Pas de moyens de communication moderne mais des
capacités de nuisance
Selon l'émissaire ouest-africain cité plus haut, ils n'attendent qu'une chose
pour réapparaître : le départ des troupes françaises, contre lesquelles ils ne
peuvent rien. "Ils s'adaptent comme les talibans en Afghanistan lors du
bombardement de Tora Bora. Ils se terrent, se réorganisent en n'utilisant aucun
moyen de communication moderne, ni GSM ni Thuraya. Ils se déplacent à dos de
chameau et d'âne... Ils ne possèdent plus les moyens d'une armée
conventionnelle, mais ils conservent une très forte capacité de nuisance. Et ils
continuent de recruter via la Libye." Leurs futures cibles pourraient être les
Casques bleus au Mali, mais aussi le Niger et le Tchad, deux pays qu'ils ont à
l'oeil et où ils pourraient tenter de s'installer. En juillet, des éléments des
forces spéciales françaises ont été envoyés dans le nord du Tchad.

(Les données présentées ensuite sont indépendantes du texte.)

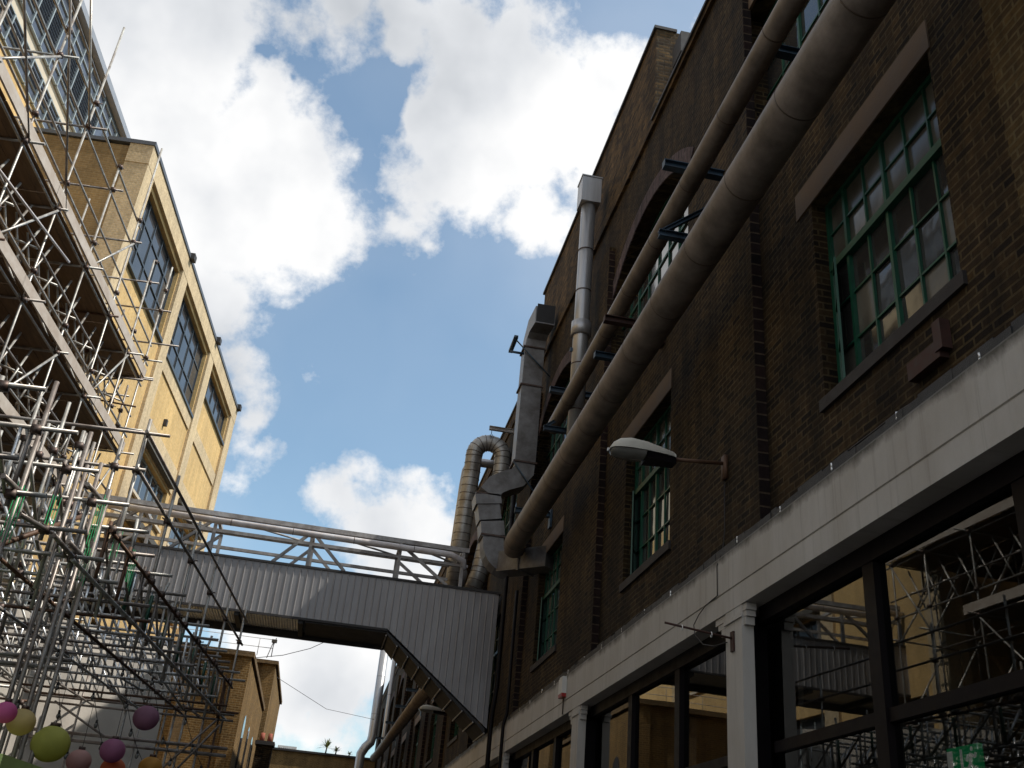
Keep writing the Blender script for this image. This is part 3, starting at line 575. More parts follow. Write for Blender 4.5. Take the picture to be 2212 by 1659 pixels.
# big round lagged duct loop, and the slim one beyond it
UY = 26.6
def arc(cx_, cz_, r, a0, a1, y, n=12): return [(cx_+r*math.cos(a0+(a1-a0)*i/n), y, cz_+r*math.sin(a0+(a1-a0)*i/n)) for i in range(n+1)]
UD = thing('round_duct', 'fat silver hooped duct bending over like an inverted U', 'duct', (3.3, UY, 9))
pth = [(2.98, UY+.5, 8.9), (3.0, UY+.3, 11.0), (3.05, UY+.1, 12.6)] + [(3.47-.42*math.cos(t*math.pi/8), UY-.1*t/8, 13.15+.42*math.sin(t*math.pi/8)) for t in range(0, 9)] + [(3.89, UY-.1, 12.6), (3.72, UY-.1, 10.9), (3.55, UY-.1, 9.6), (3.4, UY-.1, 9.0)]
b = MB(); b.sweep(pth, .245, 22); b.build('duct_body', 'lagged_duct', UD)
b = MB(); prev = None
for a, c in zip(pth, pth[1:]):
    a, c = Vector(a), Vector(c); L = (c-a).length; d = (c-a)/L; s = .05
    while s < L: b.tube(a+d*(s-.008), a+d*(s+.008), .254, 22); s += .23 if L > .3 else .16
b.build('hoop', 'coupler_steel', UD)
jpipe('round_duct', 'slim silver round pipe with a bent top just left of the hooped duct', [(2.86, 27.6, 8.85), (2.95, 27.6, 12.5), (2.98, 27.6, 13.0), (3.06, 27.6, 13.25), (3.2, 27.6, 13.35), (3.6, 27.6, 13.35), (4.2, 27.6, 13.35)], .135, 'stainless_flue', 1.5, 18, 'duct')
HB = thing('hoist_beam', 'small grey joist with a hook sticking out over the hooped duct', 'hoist beam', (4.1, 26.3, 13.9))
b = MB(); beam(b, (4.3, 26.3, 13.95), (3.38, 26.3, 13.95), .12, .1); b.build('joist', 'grey_steel_paint', HB)
b = MB(); b.tube((3.46, 26.3, 13.9), (3.46, 26.3, 13.76), .01); b.sweep([(3.46+.035*math.sin(t), 26.3, 13.72+.035*math.cos(t)) for t in [i*.7 for i in range(9)]], .009, 6); b.tube((3.46, 26.3, 13.68), (3.46, 26.3, 13.6), .01); b.build('hook', 'blue_steel', HB)
# wall lamps
def lamp(y, x0, z, label, fx=1.0):
    t = thing('street_lamp', label, 'street lamp', (3.98, y, z)); dx = x0
    top = [(-.0, .0), (.03, .09), (.10, .16), (.22, .185), (.40, .165), (.58, .12), (.74, .075), (.76, .01), (.74, -.045), (.5, -.05), (.3, -.045), (.1, -.035)]
    b = MB(); wd = .15
    secs = []
    for u, h, w1 in ((0, .02, .05), (.03, .09, .10), (.10, .155, .135), (.22, .185, .15), (.40, .165, .145), (.58, .12, .12), (.72, .085, .09), (.76, .06, .07)):
        base = len(b.v)
        for (yy, zz_) in ((-1, 0), (-1, .6), (-.82, .95), (0, 1), (.82, .95), (1, .6), (1, 0)): b.v.append(V(x0+u, y+yy*w1, z+zz_*h*.72))
        secs.append(base)
    for a, c in zip(secs, secs[1:]):
        for j in range(6): b.f.append((a+j, a+j+1, c+j+1, c+j))
    b.f.append(tuple(secs[0]+j for j in range(7))); b.f.append(tuple(secs[-1]+j for j in range(7))[::-1]); b.sm = True
    b.build('housing', 'lamp_shell', t)
    b = MB(); secs = []
    for u, h, w1 in ((.015, -.005, .05), (.03, -.05, .08), (.12, -.075, .115), (.28, -.08, .13), (.40, -.06, .13)):
        base = len(b.v)
        for (yy, zz_) in ((-1, 0), (-.9, .7), (0, 1), (.9, .7), (1, 0)): b.v.append(V(x0+u, y+yy*w1, z+zz_*h))
        secs.append(base)
    for a, c in zip(secs, secs[1:]):
        for j in range(4): b.f.append((a+j, c+j, c+j+1, a+j+1))
    b.f.append(tuple(secs[-1]+j for j in range(5))); b.sm = True
    b.build('lens', 'lamp_glass', t)
    b = MB(); b.prism([(x0+.41, y-.125, z-.002), (x0+.76, y-.07, z-.002), (x0+.76, y+.07, z-.002), (x0+.41, y+.125, z-.002)], (0, 0, -.075)); b.build('gear_tray', 'black_paint', t)
    b = MB(); b.tube((x0+.74, y, z+.0), (3.98, y, z+.05), .022, 10); b.box(3.955, 4.0, y-.05, y+.05, z-.14, z+.14); b.build('arm', 'rusty_tube', t)
    b = MB(); b.box(x0-.02, x0+.0, y-.012, y+.012, z-.02, z+.012); b.build('catch', 'bright_alloy', t)
    return t
lamp(9.75, 2.62, 6.15, 'pale street lamp on an arm in front of the second green window')
lamp(30.0, 2.66, 6.35, 'small far street lamp seen under the bridge stair')
# cables, sign bar, alarm
def wire(name, label, pts, r=.006, mat='cable_rubber', cat='cable', n=6):
    b = MB(); b.sweep(pts, r, n); return tag(b.build(name, mat, None, pts[0]), label, cat)
wire('lamp_cable', 'thin cable dropping from the lamp arm over the white band', [(3.985, 9.78, 6.05), (3.985, 9.8, 5.4), (3.955, 9.8, 5.16), (3.89, 9.8, 5.0), (3.89, 9.8, 4.75), (3.89, 9.8, 4.67), (3.89, 9.95, 4.66), (3.88, 10.12, 4.64), (3.87, 10.3, 4.58), (3.84, 10.38, 4.48), (3.84, 10.34, 4.36), (3.86, 10.15, 4.22), (3.87, 9.85, 4.14), (3.89, 9.55, 4.12)])
pts = []; y = -5.0
while y < 26: pts.append((3.955+R.uniform(-.004, .004), y, 5.175+.02*math.sin(y*2.1)+R.uniform(-.008, .008))); y += .35
fs = thing('festoon_cable', 'black cable with tiny clear bulbs along the top of the white band', 'cable', pts[0]); b = MB(); b.sweep(pts, .011, 6); b.build('flex', 'cable_rubber', fs)
for k in range(5, 76, 3):
    p = pts[k]; b = MB(); b.tube((p[0]-.015, p[1], p[2]-.0), (p[0]-.015, p[1], p[2]-.04), .011, 8); b.sphere((p[0]-.015, p[1], p[2]-.055), .013, .013, .02, 8, 6); b.build('bulb', 'bright_alloy', fs)
SB = thing('sign_bar', 'rusty empty sign bar sticking out from the white pier', 'sign bracket', (3.9, 9.42, 4.12))
b = MB(); b.tube((3.9, 9.42, 4.13), (3.18, 9.42, 4.20), .012, 8); b.build('bar', 'rust_steel', SB)
b = MB(); b.box(3.885, 3.903, 9.38, 9.46, 4.0, 4.2); b.build('wall_plate', 'rust_steel', SB)
for u in (.32, .75): 
    b = MB(); c = V(3.9-.72*u, 9.42, 4.13+.07*u); b.sweep([(c.x, c.y+.022*math.cos(a*.9), c.z-.012+.028*math.sin(a*.9)) for a in range(8)], .005, 5); b.build('ring', 'bright_alloy', SB)
AL = thing('alarm_box', 'white alarm box with a red base on the white band', 'alarm', (3.85, 16.7, 4.9))
b = MB(); b.box(3.82, 3.9, 16.62, 16.88, 4.77, 5.02); b.box(3.83, 3.9, 16.64, 16.86, 5.02, 5.05); b.build('case', 'alarm_white', AL); b = MB(); b.box(3.82, 3.9, 16.62, 16.88, 4.71, 4.769); b.build('strobe', 'alarm_red', AL)
wire('alarm_cable', 'short grey cable running down from the alarm box', [(3.885, 16.75, 4.7), (3.885, 16.75, 4.44)], .009)
jpipe('downpipe', 'black rainwater pipe at the wall end of the bridge stair', [(3.82, 23.4, 12.0), (3.82, 23.4, 6.0), (3.76, 23.4, 5.3), (3.76, 23.4, 0.1)], .055, 'black_paint', 1.8, 10, seam='black_paint')
jpipe('downpipe', 'second black rainwater pipe just right of the bridge stair', [(3.9, 22.2, 8.0), (3.9, 22.2, 5.25), (3.84, 22.2, 5.0), (3.84, 22.2, 0.1)], .04, 'black_paint', 1.8, 10, seam='black_paint')
b = MB(); b.box(4.04, 4.12, 5.72, 6.15, 5.45, 5.60); b.box(4.03, 4.115, 5.66, 5.76, 5.5, 5.75)
tag(b.build('junction_box', 'rust_steel', None, (4.1, 6, 5.5)), 'small dark rusty junction box below the nearest green window', 'junction box')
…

D'Ansar Eddine, il ne reste plus grand-chose. La grande majorité de ses hommes,
des Touaregs, s'est refait une virginité en se fondant dans le Haut Conseil pour
l'unité de l'Azawad (HCUA), une entité créée il y a quatre mois par la tribu des
Ifoghas et considérée comme un interlocuteur respectable par la communauté
internationale. Quant à Iyad Ag Ghaly, le chef d'Ansar Eddine, il ne serait plus
entouré que de quelques hommes et se terre quelque part (au Mali ou ailleurs,
chacun a sa petite idée). Mais nombreux sont ceux qui pensent qu'il continue de
jouer un rôle à Kidal.
Aqmi (ou du moins sa branche malienne) a été le groupe le plus touché par
l'offensive franco-tchadienne dans le Nord. "On leur a cassé les reins", souffle
un officier français, qui estime à plusieurs centaines le nombre de tués au
combat. Il reste toutefois des combattants disséminés dans le pays. "On les voit
passer à dos de chameau dans le massif des Ifoghas. On se doute qu'ils sont
d'Aqmi, mais on ne peut plus taper dans le tas. Ce sont les nouvelles
consignes", glisse l'officier. Quant aux chefs, hormis Abou Zeid, tous ont
échappé aux bombardements français. Ils auraient filé vers l'Algérie et le sud
de la Libye. "Ils semblent se réorienter vers le Maghreb, souligne un diplomate
français. La Tunisie, la Libye et l'Égypte."
Reste le Mujao. De loin le groupe le plus menaçant aujourd'hui, et, du coup, la
nouvelle cible des patrouilles françaises. "C'est le plus actif depuis des mois,
et aussi le mieux implanté au Mali", rappelle Jean-Hervé Jezequel, analyste à
International Crisis Group.
Le Mujao a revendiqué plusieurs attaques sur Gao et sur Kidal. Dans ses rangs,
on trouve de tout : des Arabes, des Touaregs, des Songhaïs, des Peuls. Des
Maliens, des Mauritaniens, des Nigériens, des Sénégalais, des Nigérians... Même
si nombre de ses hommes ont fui les frappes et sont rentrés chez eux, le Mujao
compte encore des combattants près de Gao, d'Ansongo et de Ménaka, et peut-être
plus au nord, à la frontière algérienne, mais aussi au Niger, où les autorités
en arrêtent chaque semaine.
Fusion entre la Mujao et Belmokhtar
Combien sont-ils ? Quelques centaines selon un officiel français, qui reconnaît
que les estimations varient du simple au double entre les différents services.
"Ils n'ont plus d'argent, ils sont désorganisés et ils ont des problèmes de
communication, poursuit-il. Mais ils restent redoutables." Surtout depuis qu'ils
ont annoncé leur fusion avec la katiba de l'Algérien Mokhtar Belmokhtar. Ce
dernier a un temps été localisé dans le Sud-Ouest libyen. Aujourd'hui, il
effectuerait des va-et-vient entre le Mali et la Libye.